C’est normal. Nous sommes en démocratie, chacun est susceptible ou même est en devoir d’avoir une opinion sur telle ou telle chose. Quand il y a un rapport qui propose des réformes constitutionnelles importantes, il est normal qu’il y ait des gens qui sont en accord ou en désaccord. Le rapport a été soumis au président de la République qui verra, lui-même, ce qu’il va en faire. Et je pense qu’à l’arrivée, ce sont les Sénégalais, à travers un référendum, qui décideront de comment ils vont être dirigés dans les 10, 15 voire 20 ou 30 prochaines années.
Et vous, personnellement, comment vous voyez les propositions de la Cnri ?

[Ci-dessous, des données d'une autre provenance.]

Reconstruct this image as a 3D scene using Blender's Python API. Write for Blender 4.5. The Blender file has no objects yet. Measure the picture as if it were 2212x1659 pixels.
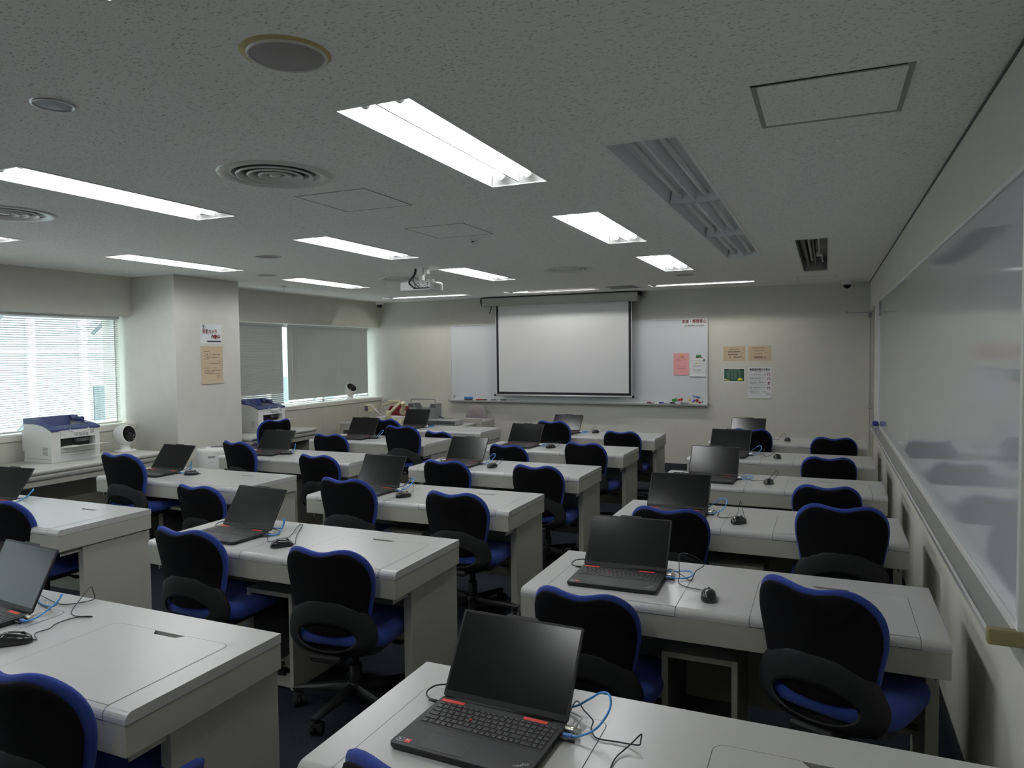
import bpy, bmesh, math, random
from math import sin, cos, pi, radians, hypot
from mathutils import Vector, Matrix

random.seed(7)
SC = bpy.context.scene
COL = SC.collection

# ------------------------------------------------------------------ camera
F_PX = 1557.195
YAW, PITCH, ROLL = radians(23.58085), radians(-2.46793), radians(-0.60343)
CAM = Vector((0.0, 0.0, 1.65))
fw = Vector((-sin(YAW) * cos(PITCH), cos(YAW) * cos(PITCH), sin(PITCH)))
rt0 = Vector((cos(YAW), sin(YAW), 0.0))
up0 = rt0.cross(fw)
RT = rt0 * cos(ROLL) + up0 * sin(ROLL)
UP = -rt0 * sin(ROLL) + up0 * cos(ROLL)
cd = bpy.data.cameras.new('camera')
cam = bpy.data.objects.new('camera', cd)
COL.objects.link(cam)
cd.sensor_width = 36.0
cd.sensor_fit = 'HORIZONTAL'
cd.lens = F_PX * 36.0 / 2212.0
cd.clip_start = 0.02
cd.clip_end = 300
cam.matrix_world = Matrix(((RT.x, UP.x, -fw.x, CAM.x), (RT.y, UP.y, -fw.y, CAM.y), (RT.z, UP.z, -fw.z, CAM.z), (0, 0, 0, 1)))
SC.camera = cam


def ray(px, py):
    return fw + RT * ((px - 1106) / F_PX) + UP * ((829.5 - py) / F_PX)


def ZP(px, py, z):
    d = ray(px, py)
    return CAM + d * ((z - CAM.z) / d.z)


def XP(px, py, x):
    d = ray(px, py)
    return CAM + d * ((x - CAM.x) / d.x)


def YP(px, py, y):
    d = ray(px, py)
    return CAM + d * ((y - CAM.y) / d.y)


# ------------------------------------------------------------------ materials
MATS = {}


def lin(c):
    return tuple((v / 12.92 if v <= 0.04045 else ((v + 0.055) / 1.055) ** 2.4) for v in c)


def mat(name, rgb, rough=0.5, metal=0.0, spec=0.5, var=0.0, vscale=30.0, bump=0.0, bscale=200.0, coat=0.0, emit=None, estr=0.0, trans=0.0, alpha=1.0, sheen=0.0):
    """rgb is linear base colour"""
    m = bpy.data.materials.new(name)
    m.use_nodes = True
    nt = m.node_tree
    b = nt.nodes['Principled BSDF']
    b.inputs['Base Color'].default_value = (*rgb, 1)
    b.inputs['Roughness'].default_value = rough
    b.inputs['Metallic'].default_value = metal
    b.inputs['Specular IOR Level'].default_value = spec
    b.inputs['Coat Weight'].default_value = coat
    b.inputs['Coat Roughness'].default_value = 0.08
    b.inputs['Transmission Weight'].default_value = trans
    b.inputs['Alpha'].default_value = alpha
    if sheen:
        b.inputs['Sheen Weight'].default_value = sheen
    if emit:
        b.inputs['Emission Color'].default_value = (*emit, 1)
        b.inputs['Emission Strength'].default_value = estr
    if var or bump:
        tc = nt.nodes.new('ShaderNodeTexCoord')
    if var:
        n = nt.nodes.new('ShaderNodeTexNoise')
        n.inputs['Scale'].default_value = vscale
        n.inputs['Detail'].default_value = 4
        nt.links.new(tc.outputs['Object'], n.inputs['Vector'])
        r = nt.nodes.new('ShaderNodeValToRGB')
        r.color_ramp.elements[0].position = 0.3
        r.color_ramp.elements[1].position = 0.7
        r.color_ramp.elements[0].color = (*[max(0, c * (1 - var)) for c in rgb], 1)
        r.color_ramp.elements[1].color = (*[min(1, c * (1 + var)) for c in rgb], 1)
        nt.links.new(n.outputs['Fac'], r.inputs['Fac'])
        nt.links.new(r.outputs['Color'], b.inputs['Base Color'])
    if bump:
        n2 = nt.nodes.new('ShaderNodeTexNoise')
        n2.inputs['Scale'].default_value = bscale
        n2.inputs['Detail'].default_value = 3
        nt.links.new(tc.outputs['Object'], n2.inputs['Vector'])
        bp = nt.nodes.new('ShaderNodeBump')
        bp.inputs['Strength'].default_value = bump
        bp.inputs['Distance'].default_value = 0.002
        nt.links.new(n2.outputs['Fac'], bp.inputs['Height'])
        nt.links.new(bp.outputs['Normal'], b.inputs['Normal'])
    MATS[name] = m
    return m


mat('wall_paint', (0.63, 0.62, 0.55), 0.75, var=0.02, vscale=8, bump=0.15, bscale=350)
mat('wall_bounce_white', (0.80, 0.80, 0.77), 0.7, var=0.02, vscale=8)  # whitened for extra bounce off the unseen rear wall
mat('wall_panel', (0.52, 0.51, 0.44), 0.6, var=0.02, vscale=6)
mat('trim_dark', (0.02, 0.022, 0.028), 0.6)
mat('carpet', (0.021, 0.024, 0.031), 0.95, spec=0.1, var=0.55, vscale=160, bump=0.6, bscale=500)
mat('desk_top', (0.465, 0.465, 0.453), 0.26, spec=0.5, var=0.012, vscale=260, bump=0.03, bscale=900)
mat('desk_body', (0.385, 0.378, 0.330), 0.5, var=0.015, vscale=260)
mat('desk_seam', (0.06, 0.06, 0.06), 0.7)
mat('desk_slot', (0.33, 0.33, 0.32), 0.6)
mat('blue_fabric', (0.028, 0.052, 0.25), 0.9, spec=0.12, sheen=0.10, var=0.12, vscale=420, bump=0.5, bscale=900)
mat('black_mesh', (0.0050, 0.0050, 0.0058), 0.85, spec=0.12, bump=0.3, bscale=1200)
mat('shell_plastic', (0.0105, 0.011, 0.012), 0.6, spec=0.3, bump=0.15, bscale=900)
mat('black_plastic', (0.012, 0.012, 0.013), 0.5, spec=0.4)
mat('laptop_black', (0.0100, 0.0100, 0.0118), 0.5, spec=0.4, bump=0.06, bscale=1500)
mat('laptop_key', (0.010, 0.010, 0.0115), 0.45, spec=0.4)
mat('key_legend', (0.17, 0.17, 0.17), 0.6)
mat('screen_black', (0.0035, 0.0035, 0.004), 0.19, spec=0.4)
mat('bezel_black', (0.008, 0.008, 0.009), 0.5, spec=0.3)
mat('red_label', (0.62, 0.045, 0.03), 0.5)
mat('red_dot', (0.5, 0.02, 0.015), 0.5)
mat('logo_grey', (0.45, 0.45, 0.46), 0.4)
mat('mouse_black', (0.010, 0.010, 0.011), 0.22, spec=0.5)
mat('mouse_strip', (0.55, 0.55, 0.55), 0.2, metal=0.6)
mat('cable_black', (0.010, 0.010, 0.018), 0.5)
mat('cable_blue', (0.06, 0.28, 0.66), 0.35)
mat('plug_clear', (0.10, 0.22, 0.55), 0.15)
mat('cable_white', (0.6, 0.6, 0.58), 0.4)
mat('silver', (0.72, 0.69, 0.60), 0.28, metal=0.9)
mat('aluminium', (0.55, 0.55, 0.54), 0.38, metal=0.75)
mat('alu_dull', (0.36, 0.36, 0.35), 0.5, metal=0.5)
mat('alu_light', (0.70, 0.70, 0.69), 0.4, metal=0.3)
mat('board_white', (0.66, 0.68, 0.70), 0.30, spec=0.5)
mat('board_gloss', (0.52, 0.53, 0.55), 0.06, spec=0.7)
mat('screen_white', (0.70, 0.70, 0.705), 0.8, spec=0.1)
mat('screen_border', (0.006, 0.006, 0.012), 0.7)
mat('housing_grey', (0.42, 0.41, 0.36), 0.5)
mat('white_plastic', (0.74, 0.74, 0.72), 0.4, spec=0.4)
mat('cream_plastic', (0.62, 0.56, 0.38), 0.45)
mat('yellowed', (0.50, 0.40, 0.17), 0.5)
mat('beige_cap', (0.21, 0.18, 0.08), 0.5)
mat('grey_plastic', (0.20, 0.21, 0.21), 0.5)
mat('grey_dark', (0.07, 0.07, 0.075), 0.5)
mat('grey_mid', (0.30, 0.30, 0.30), 0.5)
mat('printer_blue', (0.035, 0.050, 0.145), 0.45)
mat('printer_white', (0.66, 0.66, 0.64), 0.4)
mat('dark_hole', (0.010, 0.010, 0.012), 0.6)
mat('blind_slat', (0.54, 0.54, 0.55), 0.45)
mat('blind_slat_dark', (0.47, 0.47, 0.45), 0.5)
mat('reflector', (0.78, 0.78, 0.77), 0.35)
mat('reflector_off', (0.78, 0.79, 0.80), 0.35, spec=0.6)
mat('vent_metal', (0.68, 0.68, 0.64), 0.4, metal=0.1)
mat('speaker_grille', (0.36, 0.34, 0.335), 0.8, bump=0.4, bscale=800)
mat('tube_off', (0.68, 0.68, 0.66), 0.35)
mat('paper_white', (0.74, 0.74, 0.75), 0.8)
mat('paper_beige', (0.56, 0.45, 0.31), 0.8)
mat('paper_pink', (0.78, 0.36, 0.37), 0.8)
mat('ink_black', (0.02, 0.02, 0.025), 0.8)
mat('ink_grey', (0.22, 0.22, 0.23), 0.8)
mat('ink_brown', (0.20, 0.15, 0.10), 0.8)
mat('ink_red', (0.45, 0.03, 0.03), 0.8)
mat('ink_maroon', (0.20, 0.025, 0.05), 0.8)
mat('ink_pale', (0.42, 0.42, 0.43), 0.8)
mat('ink_pinkish', (0.42, 0.19, 0.20), 0.8)
mat('poster_green', (0.008, 0.06, 0.035), 0.6)
mat('chalk', (0.42, 0.48, 0.45), 0.8)
mat('sun_yellow', (0.75, 0.62, 0.02), 0.6)
mat('magnet_green', (0.03, 0.22, 0.04), 0.5)
mat('magnet_red', (0.36, 0.015, 0.02), 0.35)
mat('magnet_yellow', (0.72, 0.60, 0.16), 0.4)
mat('magnet_orange', (0.72, 0.36, 0.05), 0.4)
mat('magnet_blue', (0.03, 0.07, 0.42), 0.4)
mat('eraser_blue', (0.05, 0.20, 0.55), 0.7)
mat('eraser_navy', (0.02, 0.025, 0.22), 0.7)
mat('red_cloth', (0.16, 0.006, 0.008), 0.8)
mat('orange', (0.55, 0.25, 0.05), 0.6)
mat('mauve_fabric', (0.27, 0.24, 0.25), 0.9, var=0.1, vscale=300)
mat('glass_black', (0.004, 0.004, 0.005), 0.06, spec=0.6)
mat('tube_lit', (0.9, 0.9, 0.9), 0.5, emit=(0.97, 0.985, 1.0), estr=33.0)
mat('tube_lit_board', (0.9, 0.9, 0.9), 0.5, emit=(1.0, 0.985, 0.95), estr=62.0)
mat('facade_panel', (0.27, 0.27, 0.275), 0.7, var=0.05, vscale=0.6)
mat('facade_column', (0.70, 0.70, 0.70), 0.7)
mat('facade_glass', (0.07, 0.09, 0.095), 0.2)
mat('street', (0.35, 0.36, 0.36), 0.9)


def ceiling_material():
    m = bpy.data.materials.new('ceiling_board')
    m.use_nodes = True
    nt = m.node_tree
    b = nt.nodes['Principled BSDF']
    b.inputs['Roughness'].default_value = 0.95
    b.inputs['Specular IOR Level'].default_value = 0.1
    tc = nt.nodes.new('ShaderNodeTexCoord')
    mp = nt.nodes.new('ShaderNodeMapping')
    mp.inputs['Rotation'].default_value = (0, 0, radians(35))
    mp.inputs['Scale'].default_value = (78, 165, 1)
    nt.links.new(tc.outputs['Object'], mp.inputs['Vector'])
    n = nt.nodes.new('ShaderNodeTexNoise')
    n.inputs['Scale'].default_value = 1.0
    n.inputs['Detail'].default_value = 2.0
    n.inputs['Distortion'].default_value = 0.6
    nt.links.new(mp.outputs['Vector'], n.inputs['Vector'])
    r = nt.nodes.new('ShaderNodeValToRGB')
    r.color_ramp.elements[0].position = 0.325
    r.color_ramp.elements[0].color = (0.56, 0.555, 0.52, 1)
    r.color_ramp.elements[1].position = 0.41
    r.color_ramp.elements[1].color = (0.93, 0.92, 0.88, 1)
    nt.links.new(n.outputs['Fac'], r.inputs['Fac'])
    nt.links.new(r.outputs['Color'], b.inputs['Base Color'])
    bp = nt.nodes.new('ShaderNodeBump')
    bp.inputs['Strength'].default_value = 0.15
    bp.inputs['Distance'].default_value = 0.003
    nt.links.new(n.outputs['Fac'], bp.inputs['Height'])
    nt.links.new(bp.outputs['Normal'], b.inputs['Normal'])
    MATS['ceiling_board'] = m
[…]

Je n’ai pas vu le rapport. Je suis un peu loin du théâtre des opérations. Je suis en voyage et je ne l’ai pas vu dans les détails. Mais dans le principe, je pense que personne ne peut douter du patriotisme de Amadou Mahtar Mbow et de celui du président de la République et des autres acteurs. Maintenant, les gens peuvent être en accord ou en désaccord selon les préoccupations du moment. Mais ce qui importe, c’est l’avenir du Sénégal. Je pense qu’au moment où les décisions devront être prises dans le sens de l’intérêt du Sénégal et des Sénégalais, ces décisions seront prises, sinon les Sénégalais feront en sorte qu’elles soient prises.